+1 vote
asked by (230 points)

I'm running tDMRG for a small Heisenberg spin-1/2 chain, using exactApplyMPO and normalizing the wave-function after each time step. When I run for 10 or 15 steps it works perfectly, but when I try to run more steps, I get a weird error:

element = (3.12191E-05,-7.29522E-19)
terminate called after throwing an instance of 'itensor::ITError'
what(): tensor is complex valued, use .cplx(...) method
Aborted

1 Answer

0 votes
answered by (70.1k points)

Hi, so the reason for this error is that somehow an element of a tensor turned out to be complex even though a subroutine expected a real result. This isn't too surprising since you were doing real-time evolution, so complex numbers were involved. Then some subroutine multiplied (essentially) a complex number by its conjugate giving a real number ideally, but due to some floating point roundoff error gave a tiny imaginary part.

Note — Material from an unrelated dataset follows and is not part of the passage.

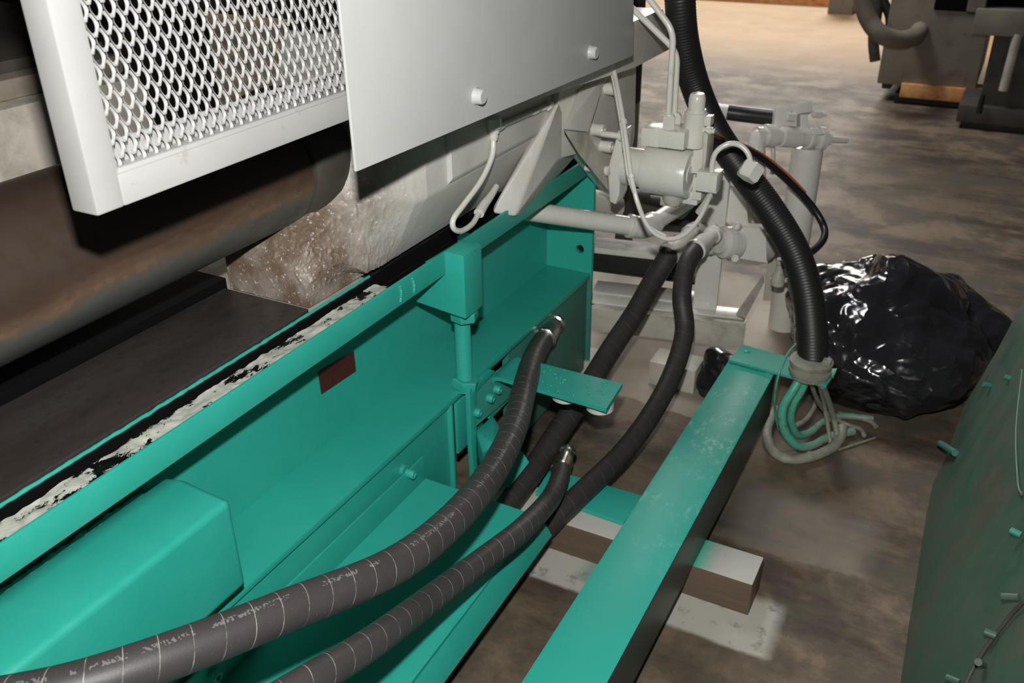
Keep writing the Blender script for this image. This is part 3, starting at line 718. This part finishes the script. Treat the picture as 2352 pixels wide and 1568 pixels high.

The code that triggered this error checks if the imaginary part is more than 1E-14 times smaller than the real part. Because the real part here was so small that check failed. So I'll put in a separate check that only runs this one if the imaginary part is larger than some reasonable value.

It's hard to get these things to be perfect in every case - thanks for reporting this.

commented by (70.1k points)
I just pushed a patch to ITensor that ought to prevent this particular error from happening the same way.
commented by (350 points)
edited by
I just received the exact same error, and this morning pulled and built the latest version of the code so I know I'm up to date.

element = (6.97019E-05,1.82453E-13)
terminate called after throwing an instance of 'itensor::ITError'
  what():  tensor is complex valued, use .cplx(...) method
Aborted (core dumped)

How should I deal with this problem?

Edit: I found the problem - I was using .real() somewhere, and I guess that imaginary component was too big to be considered negligible.
commented by (70.1k points)
Hi dkweiss,
Yes, that's correct. Based on your experience, though, and on that of the above post, Matt and I have decided that it's too confusing that the .real() method is allowed to work for tensors with complex storage. So we plan to deprecate that feature, and in the upcoming version 3 of ITensor, make it a requirement that you have to call .cplx() (or in version 3 it's called eltC) on tensors with complex storage, even if the element you're retrieving happens to have zero imaginary part.

For now, the best practice I'd recommend is to call .cplx().real() if you definitely just want the real part, and know it's ok to ignore the imaginary part.